Sunday, 9 January 2011


“An artist never really finishes his work; he merely abandons it.” - Paul Valéry

Something unusual for Art Sunday today. An artist who creates ephemeral art on the sandy beaches of New Zealand. Part of the appeal is the extremely transient nature of his art, but also the way that he creates these graceful sand pictures. When the Sunday morning tide goes out, Peter Donnelly cycles down to the beach below New Brighton pier, and with a rake and stick for paintbrushes, sets about transferring his imagination’s vision onto the sand. Elaborate patterns integrate seamlessly with recognisable representational forms of faces, plants and objects as Donnelly’s works materialize beneath his seemingly dancing feet and the masterly strokes of his rake and stick.
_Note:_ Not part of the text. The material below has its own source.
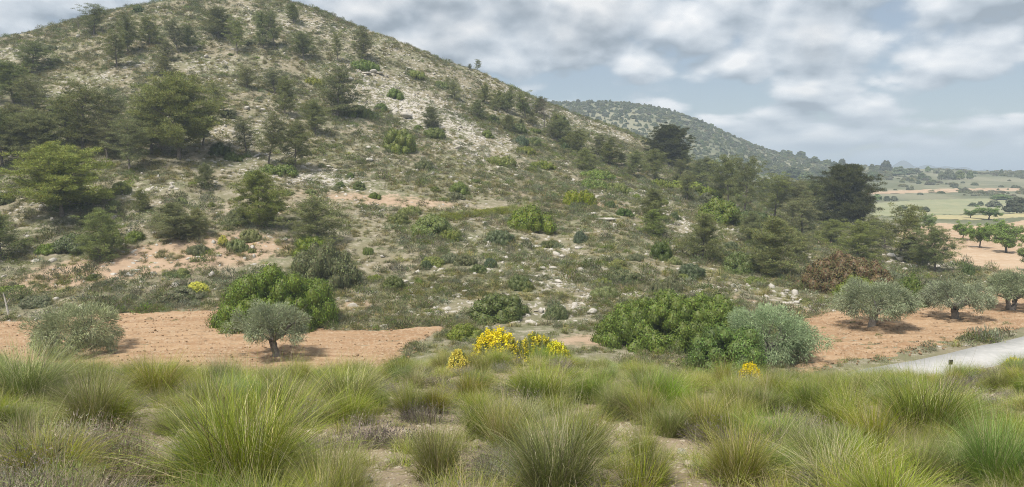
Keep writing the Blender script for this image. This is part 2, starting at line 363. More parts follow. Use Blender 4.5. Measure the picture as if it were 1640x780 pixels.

The artist and “Sand Dancer”, Peter Donnelly, makes sand paintings at low tide most weekends. This is a piece of his in New Brighton beach near the pier, in the South Island City of Christchurch in New Zealand. His work can take four hours or more, and a piece of art that looks as though it might have taken days to create is there for all to see, before the tide rolls in and the work is destroyed. For Peter Donnelly, this is an essential part of the process: An ephemeral moment in which a gift is given, to himself, the onlookers, the sun and sand and the boundless ocean.

More about his work here:

1 comment:

  1. That is so neat! thanks for the introduction to this artist, Nicholas. I really like his philosophy.
    Who said art belongs in a museum and that it has to last forever?